My rumors about difficulties at the front, “severe defeats,” and the like result from such reports from the front, and lack all foundation. The individual soldier is not able to evaluate the total situation at the front. And some local withdrawals are the result of tactical considerations, providing a better defensive position or a better launching position for future planned offensives. The army of division headquarters cannot inform each individual soldier about such plans. In fact, that is forbidden, since the Führer has ordered that only those with a direct need to know are to be informed of such plans. Even these persons may know only what is absolutely necessary to carry out their tasks.

Through such explanations, our speakers can help to discourage such discouraging rumors.

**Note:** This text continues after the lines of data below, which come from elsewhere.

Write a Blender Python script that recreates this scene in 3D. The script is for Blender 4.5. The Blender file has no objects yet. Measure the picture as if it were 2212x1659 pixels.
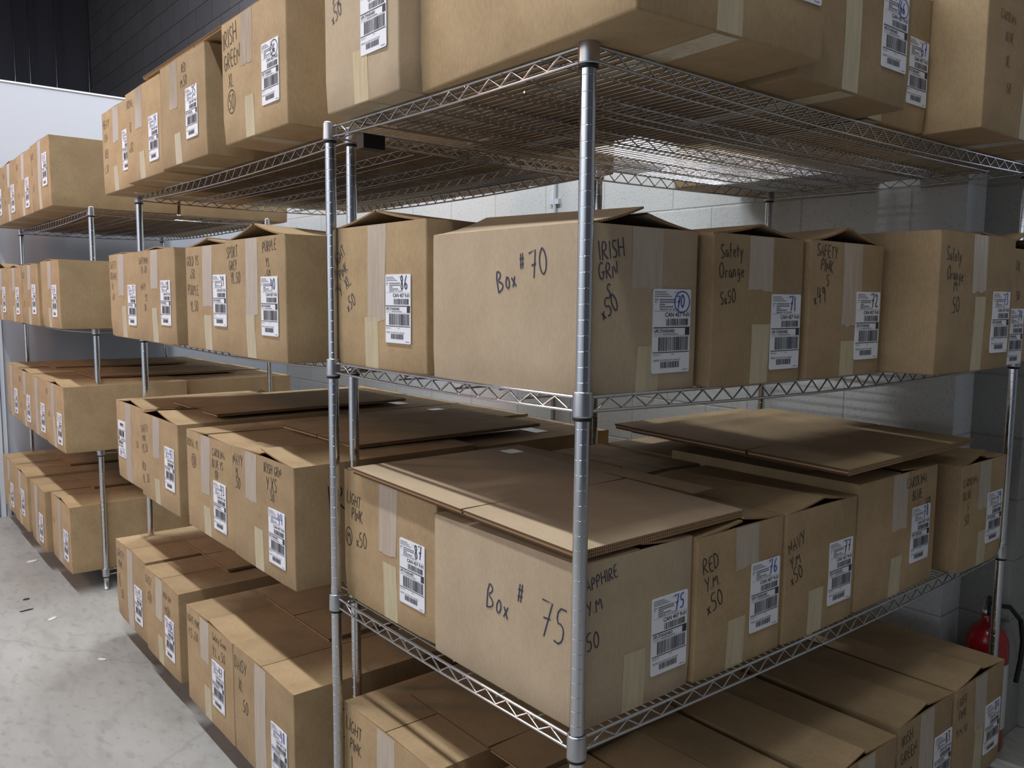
import bpy, bmesh, math, random
from math import sin, cos, pi, radians
from mathutils import Vector, Matrix

S = 0.0254            # the place was measured in inches
scene = bpy.context.scene
COL = scene.collection
R = random.Random(7)

# ------------------------------------------------------------------ camera
CP = (-37.44, -38.32, 57.385)
YAW, PITCH, ROLL, F = 0.88216, -0.10396, 0.008887, 1806.64
fv = Vector((cos(YAW)*cos(PITCH), sin(YAW)*cos(PITCH), sin(PITCH)))
r0 = Vector((sin(YAW), -cos(YAW), 0)); u0 = r0.cross(fv)
rv = cos(ROLL)*r0 + sin(ROLL)*u0; uv = -sin(ROLL)*r0 + cos(ROLL)*u0
cam = bpy.data.cameras.new('camera'); cam.sensor_width = 36; cam.lens = F/2212*36
cam.clip_start = 0.05; cam.clip_end = 100
co = bpy.data.objects.new('camera', cam); COL.objects.link(co)
m = Matrix((rv, uv, -fv)).transposed().to_4x4(); m.translation = Vector(CP)*S
co.matrix_world = m
scene.camera = co

# ------------------------------------------------------------------ world, lights, exposure
world = bpy.data.worlds.new('world'); scene.world = world; world.use_nodes = True
bg = world.node_tree.nodes['Background']; bg.inputs[0].default_value = (0.8, 0.85, 1.0, 1); bg.inputs[1].default_value = 0.02

def area(name, loc, size, power, color, rot=(0, 0, 0)):
    l = bpy.data.lights.new(name, 'AREA'); l.shape = 'RECTANGLE'
    l.size, l.size_y = size[0]*S, size[1]*S; l.energy = power; l.color = color
    o = bpy.data.objects.new(name, l); COL.objects.link(o)
    o.location = Vector(loc)*S; o.rotation_euler = rot
    return o
COOL = (0.95, 0.98, 1.0)
for i, y in enumerate((-20, 70, 160)):
    area('aisle_tube_light', (-50, y, 205), (7, 80), 70, COOL)
area('right_tube_light', (44, -92, 152), (6, 80), 5.5, COOL)
area('added_wall_fill', (-128, 60, 120), (7, 200), 42, COOL, (0, radians(90), 0))  # added lamp: brightens the left wall so the chrome reflects more
area('rear_tube_light', (58, 138, 190), (7, 46), 85, COOL)
area('warm_high_bay_light', (-120, 150, 120), (26, 26), 26, (1.0, 0.5, 0.3), (0, radians(-68), 0))
scene.view_settings.view_transform = 'Standard'; scene.view_settings.look = 'None'
scene.view_settings.gamma = 1; scene.view_settings.use_curve_mapping = False
scene.view_settings.exposure = 0.5

# ------------------------------------------------------------------ materials
def lin(c): return tuple(((v/255)/12.92 if v/255 <= .04045 else ((v/255+.055)/1.055)**2.4) for v in c)+(1,)
def mat(name, color, rough=.6, metal=0., coat=0.):
    mt = bpy.data.materials.new(name); mt.use_nodes = True
    b = mt.node_tree.nodes['Principled BSDF']
    b.inputs['Base Color'].default_value = lin(color); b.inputs['Roughness'].default_value = rough
    b.inputs['Metallic'].default_value = metal
    if coat: b.inputs['Coat Weight'].default_value = coat
    return mt, mt.node_tree, b
def nd(nt, t, **kw):
    n = nt.nodes.new(t)
    for k, v in kw.items(): setattr(n, k, v)
    return n
def ramp(nt, pts):
    r = nd(nt, 'ShaderNodeValToRGB'); e = r.color_ramp.elements
    while len(e) < len(pts): e.new(.5)
    for i, (p, c) in enumerate(pts): e[i].position = p; e[i].color = c
    return r

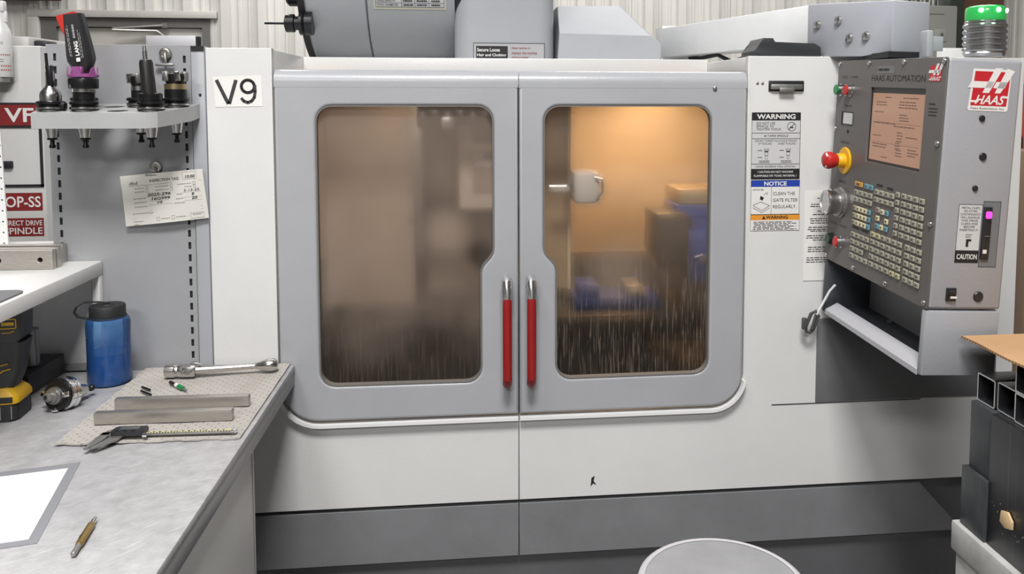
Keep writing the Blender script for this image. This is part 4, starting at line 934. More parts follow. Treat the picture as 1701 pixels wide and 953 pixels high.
r, M = tool_holder('a', 'bright steel drill chuck holder with a thin bit, at one end of the rack')
g = G(steel); g.lathe([(.019, .019), (.0195, .03), (.017, .037), (.009, .046), (.0075, .05), (.0075, .075), (.006, .077)], M, 22); ch = obj('chuck', g, r)
g = G(blackox); g.box((.002, -.008, .045), (.012, .008, .088), .002, M=M @ Matrix.Rotation(-.08, 4, 'Y')); obj('chuck_key_block', g, ch)
g = G(blackox); g.lathe([(.0028, .075), (.0028, .112)], M @ Matrix.Rotation(-.05, 4, 'Y'), 8); obj('drill_bit', g, r)
g = G(blackox); g.box((.014, -.012, .002), (.030, .004, .016), .003, M=M); obj('side_clamp', g, r)
r, M = tool_holder('b', 'black collet holder with a wide nut, carrying the purple-collared spindle wiper')
g = G(blackox); g.lathe([(.0195, .019), (.0195, .034), (.0215, .036)], M, 24); obj('shank', g, r)
g = G(steel); g.lathe([(.0215, .036), (.0215, .0425)], M, 24); obj('steel_ring', g, r)
g = G(blackox); prf = []
for zz, rr_ in ((.043, .0255), (.045, .0265), (.061, .0268), (.0635, .0255)):
    prf.append([M @ Vector(((rr_-(.0012 if i % 4 == 0 else 0))*math.cos(2*PI*i/32), (rr_-(.0012 if i % 4 == 0 else 0))*math.sin(2*PI*i/32), zz)) for i in range(32)])
g.loft(prf); obj('collet_nut', g, r)
zt = (hole('b')).z
wp = thing('spindle_wiper', 'black tapered wiper handle with a purple collar and red grip, standing on a collet nut', 'cleaning tool', tuple(hole('b')+Vector((0, 0, .064))))
pm_ = mat('purple_plastic', (.26, .07, .22), .4); c = hole('b'); WMx = Matrix.Translation(c+Vector((0, 0, .0645)))
g = G(pm_); g.lathe([(.022, 0), (.0275, .001), (.0275, .006), (.020, .008)], WMx, 24)
for a in range(6):
    aa = PI/6+a*PI/3; g.prism([(-.008, 0), (.008, 0), (.004, .018), (-.002, .014)], WMx @ Matrix.Rotation(aa, 4, 'Z') @ MX((.0258, 0, .003), (0, 1, 0), (0, 0, 1)), -.0012, .0012)
g.box((-.012, -.0245, .004), (.008, -.012, .021), .002, M=WMx); obj('collar', g, wp)
BT = WMx @ Matrix.Rotation(-.13, 4, 'Y') @ Matrix.Translation((.003, 0, 0))
rings = []
for z, hw, hd in ((.006, .010, .009), (.018, .017, .013), (.034, .0235, .015), (.045, .0235, .0155), (.118, .0175, .013), (.124, .0165, .012)):
    rings.append([BT @ Vector((x*hw, y*hd, z)) for x, y in ((-1, -.55), (-.72, -1), (.72, -1), (1, -.55), (1, .55), (.72, 1), (-.72, 1), (-1, .55))])
g = G(mat('wiper_black', (.022, .021, .023), .35)); g.loft(rings); wb_ = obj('handle', g, wp)
g = flat(G(decal_white)); tm = BT @ Matrix.Translation((0, -.0163, .03)) @ Matrix.Rotation(math.radians(-1.6), 4, 'X') @ MX((0, 0, 0), (0, 0, 1), (-1, 0, 0)); 
g.text('LANG', tm, .026, -.001, .0075, .028, .04, z=.0004); g.box((.0005, -.0045, 0), (.0085, .0025, .0004), .001, M=tm)
g.m(mat('print_grey', (.30, .30, .30), .6)); g.bars(.046, .078, .0, 1, .005, .004, tm, .0006, 21)
for y in (-.0075, -.0105): g.bars(.004, .07, y, 1, .003, .0012, tm, .0006, int(abs(y)*9999))
for y in (.010, .0125): g.bars(.01, .075, y, 1, .003, .0012, tm, .0006, int(abs(y)*9999))
obj('handle_print', g, wb_)
g = G(mat('red_grip', (.52, .03, .02), .4)); RG = Matrix.Translation(c+Vector((-.022, .020, .146))) @ Matrix.Rotation(-.28, 4, 'Y')
g.loft([[RG @ Vector((x*w_, y*.008, z)) for x, y in ((-1, -1), (1, -1), (1, 1), (-1, 1))] for z, w_ in ((-.06, .004), (-.02, .010), (.018, .0165), (.042, .0185), (.046, .017))])
for k in range(4): g.box((.006, -.0088, .022+.005*k), (.0165, .0088, .0245+.005*k), M=RG)
obj('red_grip', g, wp, label='red ribbed grip')
r, M = tool_holder('d', 'black tool holder with a tall smooth shank and twin-prong tip')
g = G(blackox); g.lathe([(.021, .019), (.022, .021), (.022, .033), (.0185, .035)], M, 24); obj('shank', g, r)
ET = M @ Matrix.Rotation(-.07, 4, 'Y')
g = G(mat('bar_black', (.035, .033, .032), .4, metal=.5)); g.lathe([(.0135, .03), (.0128, .094), (.011, .100), (.007, .102)], ET, 14); obj('bar', g, r)
g = G(steel); g.lathe([(.005, .10), (.0045, .118)], ET, 12)
for s in (-1, 1): g.tube([ET @ Vector((s*.0025, 0, .118)), ET @ Vector((s*.0022, 0, .128))], .0011, 6)
obj('prong_tip', g, r)
def mill_head(M, r, z, R0, n):
    g = G(blackox); g.lathe([(R0*.8, z), (R0, z+.012), (R0, z+.020), (R0*.6, z+.022)], M, 22); hd = obj('cutter_head', g, r)
    for k in range(n):
        a = 2*PI*k/n+.4; g = G(steel if k % 2 else dullsteel); g.box((R0*.62, -.005, z+.006), (R0*1.12, .005, z+.026), .0025, M=M @ Matrix.Rotation(a, 4, 'Z') @ Matrix.Rotation(.15, 4, 'X')); obj('insert', g, hd)
    g = G(chrome); g.lathe([(.006, z+.022), (.006, z+.027)], M, 12); obj('arbor_screw', g, hd)
r, M = tool_holder('g', 'black holder with a small face mill behind the tall smooth shank')
g = G(blackox); g.lathe([(.0165, .019), (.0165, .035)], M, 22); g.m(steel).lathe([(.017, .033), (.017, .042)], M, 22); obj('shank', g, r); mill_head(M, r, .042, .019, 5)
r, M = tool_holder('h', 'black holder with a bright inserted face mill at the machine end of the rack')
g = G(blackox); g.lathe([(.0215, .019), (.0215, .036)], M, 24); g.m(mat('brass_ring', (.45, .36, .20), .35, metal=.9)).lathe([(.0215, .036), (.0215, .047)], M, 24); obj('shank', g, r); mill_head(M, r, .047, .0215, 6)
r, M = tool_holder('e', 'short black holder behind the collet holder with the wide nut')
g = G(blackox); g.lathe([(.017, .019), (.017, .028), (.010, .03)], M, 20); obj('shank', g, r)

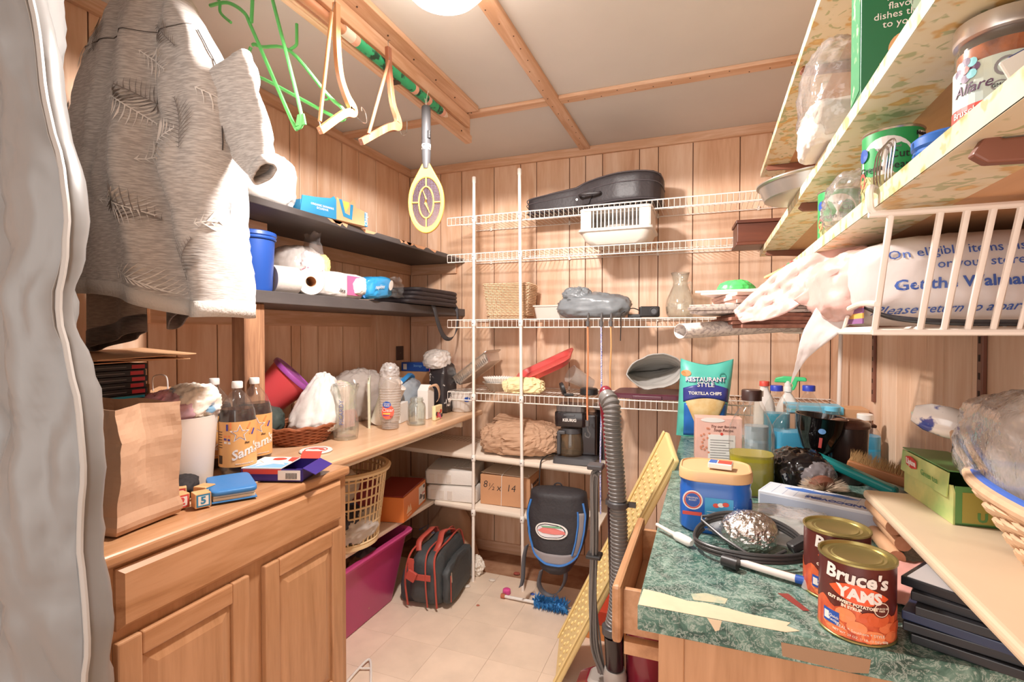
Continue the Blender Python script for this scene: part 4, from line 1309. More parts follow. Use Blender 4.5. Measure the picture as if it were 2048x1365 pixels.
# folders, game boxes and rack behind the paper bag
rc = thing('wire_rack', 'small white perforated rack carrying black game boxes behind the brown bag', 'rack', (-1.705, .965, ZT), 0)
MB().bb(-.135, .135, -.15, .14, .232, .240).build('deck', M_wht, rc, bev=.002)
mb = MB()
for i in range(12):
    mb.bb(.1352, .136, -.13 + i * .022, -.118 + i * .022, .233, .239)
mb.build('edge_slots', M_hole, rc)
for x in (-.12, .12):
    for y in (-.135, .125):
        MB().tube([(x, y, 0), (x, y, .232)], .005, 8).build('leg', M_wht, rc, smooth=True)
M_game = mat('game_black', '1f1d20', .35)
M_gred = mat('game_red', 'c8333c', .4); M_gcy = mat('game_cyan', '3aa9c4', .4)
ZG = ZT + .241
gz = ZG
for i in range(6):
    h = .034 if i == 0 else .018
    t = thing('game_box', ('lowest black game box with wide cyan strip in the stack', 'black game case second from the bottom of the stack', 'black game case third from the bottom of the stack', 'black game case fourth from the bottom of the stack', 'black game case fifth from the bottom of the stack', 'topmost black game case in the stack under the folders')[i], 'game box', (-1.695, .955 + .004 * (i % 2), gz), 0, 'stacked black game boxes')
    MB().bb(-.12, .12, -.075, .08, 0, h).build('case', M_game, t, bev=.002)
    if i == 0:
        txt(t, 'WiiU', .018, frame((.1205, .05, .011), (0, 1, 0), (0, 0, 1)), mat('pale_cyan_print', '9fd6e2', .5), bold=.0005)
        patch(t, 'cyan_strip', -.03, .075, .024, .031, fm('+x', .1202, 0, 0), M_gcy)
    else:
        patch(t, 'red_tab', .035, .072, .003, .014, fm('+x', .1202, 0, 0), M_gred)
        patch(t, 'title_line', -.07, .02, .008, .0095, fm('+x', .1202, 0, 0), mat('grey_print', '8a8585', .5))
    gz += h + .0003
fo = thing('folder_stack', 'buff cardboard folders lying on the black game boxes', 'folders', (-1.66, .985, gz), -6)
for i in range(3):
    MB().box((.01 * i, .012 * i, .004 + i * .012), (.30, .26, .0025), rot(x=(1.5, -1, 2)[i], y=(-2, 1, 2.5)[i])).build('folder', M_card, fo)
cb2 = thing('open_carton', 'flattened open cardboard carton beside the black game boxes', 'box', (-1.70, 1.075, ZG), 4)
MB().bb(-.13, .11, -.03, .03, 0, .003).bb(-.13, .11, -.03, -.027, 0, .06).box((.06, .055, .025), (.12, .07, .003), rot(x=18)).build('carton', M_card, cb2)
MB().tube(catmull([(.05, .028, .03), (.05, .03, .075), (.10, .032, .078), (.105, .034, .03)]), .002, 5).build('cut_edge', M_wht, cb2)

op = thing('wall_plate', 'small dark brown plate on the left wall near the back corner', 'wall plate', (XL, 2.80, 1.235))
MB().bb(.0005, .006, -.04, .04, -.045, .045).build('plate', mat('dark_plate', '4a3830', .5), op, bev=.002)
MB().lathe([(0, 0), (.003, 0), (.003, .0015), (0, .0015)], (.006, 0, .0), 8, rot(y=90)).build('screw', M_steel, op)

# ================================================================ things on the wire shelves
M_case = mat('black_canvas', '2f2a2c', .5, bump=.12, bs=80)
Z1, Z2, Z3, Z4 = 2.010, 1.805, 1.442, 1.040
gc = thing('guitar_case', 'black zipped guitar case lying on the topmost wire shelf', 'guitar case', (-.575, 2.71, Z1), 0)
GS = [(-.355, .035, .07), (-.345, .055, .095), (-.20, .07, .115), (-.08, .078, .128), (-.03, .09, .148), (.05, .12, .160), (.15, .148, .168), (.25, .150, .168), (.32, .125, .163), (.352, .085, .153), (.362, .04, .135)]
def case_fn(u, v):
    i = v * (len(GS) - 1); k = min(int(i), len(GS) - 2); t = i - k
    x, w, h = [GS[k][j] + (GS[k+1][j] - GS[k][j]) * t for j in range(3)]
    a = 2 * PI * u
    return Vector((x, w * sgnpow(math.cos(a), .35), h/2 + h/2 * sgnpow(math.sin(a), .35)))
mb = MB().grid(case_fn, 40, 40, wrap=True)
n = 40
mb.f.append(tuple(range(n))); mb.f.append(tuple(reversed(range(40 * n, 41 * n))))
mb.build('shell', M_case, gc, smooth=True, auto=60)
M_zip = mat('zip_tape', '4d474a', .4)
def rimline(zf, off=.001):
    out = []
    for s in (-1, 1):
        seq = range(len(GS)) if s < 0 else reversed(range(len(GS)))
        for k in seq:
            x, w, h = GS[k]
            out.append(V(x + (off if k == len(GS)-1 else -off if k == 0 else 0), s * (w + off), h * zf))
    return catmull(out, 4, True)
MB().tube(rimline(.62), .0022, 5, True).build('zip', M_zip, gc)
MB().tube(rimline(.90, -.002), .0028, 5, True).build('piping', M_zip, gc)
MB().tube(rimline(.10, -.002), .0028, 5, True).build('piping', M_zip, gc)
MB().tube(catmull([(.06, -.125, .07), (.055, -.15, .06), (-.03, -.15, .06), (-.05, -.095, .065)]), .007, 6).build('handle', M_case, gc, smooth=True)
MB().prism([(-.02, 0), (.02, 0), (.025, .1), (-.015, .1)], -.002, .002, frame((-.02, -.105, .02), (1, -.3, 0), (.4, 0, 1))).build('flap', M_case, gc)
MB().lathe([(0, 0), (.006, 0), (.006, .003), (0, .003)], (-.07, -.079, .055), 8, rot(x=90)).build('buckle', M_steel, gc)

M_milk = mat('milky_plastic', 'd9d0c6', .35, alpha=.82)
M_milkw = mat('warm_white_plastic', 'd9d0c8', .4)
dc = thing('storage_bin', 'white slotted plastic bin on a tray standing on the second wire shelf', 'bin', (-.425, 2.62, Z2), 0)
def rrect(hx, hy, r, n=6):
    pts = []
    for cx, cy, a0 in ((hx - r, hy - r, 0), (-hx + r, hy - r, 90), (-hx + r, -hy + r, 180), (hx - r, -hy + r, 270)):
        for i in range(n + 1):
            a = math.radians(a0 + 90 * i / n)
            pts.append((cx + r * math.cos(a), cy + r * math.sin(a)))
    return pts
def loft(secs, cap0=True, cap1=True):
    """secs: list of (outline points, z)"""
    mb = MB(); n = len(secs[0][0])
    vs = [(x, y, z) for pts, z in secs for x, y in pts]
    fs = []
    for j in range(len(secs) - 1):
        for i in range(n):
            k = (i + 1) % n
            fs.append((j*n + i, j*n + k, (j+1)*n + k, (j+1)*n + i))
    if cap0: fs.append(tuple(reversed(range(n))))
    if cap1: fs.append(tuple((len(secs)-1)*n + i for i in range(n)))
    return mb.add(vs, fs)
loft([(rrect(.13, .09, .04), 0), (rrect(.155, .11, .04), .02), (rrect(.172, .125, .04), .058)]).build('tray', mat('frosted_tray', 'd8cfc4', .4), dc, smooth=True)
loft([(rrect(.176, .13, .03), .058), (rrect(.182, .136, .03), .062), (rrect(.182, .136, .03), .072), (rrect(.176, .13, .03), .077)]).build('tray_rim', M_milkw, dc, smooth=True)
loft([(rrect(.168, .12, .03), .160), (rrect(.176, .128, .03), .162), (rrect(.176, .128, .03), .174), (rrect(.168, .12, .03), .176)]).build('top_rim', M_milkw, dc, smooth=True)
for sx in (-1, 1):
    MB().bb(sx * .115, sx * .165, -.122, -.112, .077, .162).build('front_panel', M_milkw, dc, bev=.004)
    MB().bb(sx * .160, sx * .170, -.118, .118, .077, .162).build('side_panel', M_milkw, dc, bev=.004)
MB().bb(-.165, .165, .112, .122, .077, .162).build('back_panel', M_milkw, dc, bev=.004)
for i in range(12):
    x = -.105 + i * .019
    MB().bb(x - .0025, x + .0025, -.121, -.114, .077, .162).build('bar', M_milkw, dc)
MB().lathe([(0, 0), (.06, 0), (.08, .02), (.07, .024), (0, .02)], (.0, 0, .078), 24, sy=.9).build('inner_dish', M_milk, dc, smooth=True)

wk = thing('wicker_basket', 'pale rectangular wicker basket on the third wire shelf', 'basket', (-1.055, 2.73, Z3), 4)
mb = MB()
for j in range(22):
    k = j / 21
    hx, hy = .112 + .02 * k, .085 + .015 * k
    pts = []
    base = rrect(hx, hy, .02, 3)
    seg = []
    for i in range(len(base)):
        p, q = base[i], base[(i+1) % len(base)]
        d = math.hypot(q[0]-p[0], q[1]-p[1]); m_ = max(1, int(d / .012))
        for t in range(m_):
            seg.append((p[0] + (q[0]-p[0]) * t / m_, p[1] + (q[1]-p[1]) * t / m_))
    for i, (x, y) in enumerate(seg):
        w = 1 + .035 * (1 if (i + j) % 2 else -1)
        pts.append((x * w, y * w, .006 + .19 * k))
    mb.tube(pts, .0042, 4, True)
mb.build('weave', M_wickl, wk, smooth=True)
loft([(rrect(.108, .08, .02), .001), (rrect(.108, .08, .02), .006)]).build('base', M_wickl, wk)
loft([(rrect(.125, .092, .02), .02), (rrect(.118, .085, .02), .02), (rrect(.122, .09, .02), .185), (rrect(.130, .097, .02), .185)], False, False).build('inner_wall', M_wickl, wk)
fc = thing('flat_container', 'shallow clear plastic container beside the wicker basket', 'container', (-.80, 2.74, Z3))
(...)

Here, too, we must demand a discipline that has direct significance for the war, a confidence and blind trust in our military leadership.

Spring Offensive

In his last speech on 30 January, the Führer said that the German Wehrmacht will begin new offensives in the East when winter is over.

It would be entirely wrong were our speakers to think they had the right to make prophecies about coming operations. We must leave to the Führer the question of when and where German blows will fall.

Above all, there is to be no discussion of the timing of an offensive. First, it must be remembered that spring comes earlier by us than it does in the East. When it is spring here, the snow may still not have melted in the wide steppes and the roads and fields may still not have the necessary firmness and dryness to allow modern war machinery to launch offensive actions.

Second, one must always remember that the enemy is waiting for a discussion of the timing of our attack, hoping to get some idea of when it will happen. We, on the other hand, have the greatest interest in surprise, since that allows us to save our strength and avoid losses to the greatest possible extent.

This thinking is to be made clear to the people in our meetings, along with an appeal for disciplined silence that will help the Führer prepare such surprises.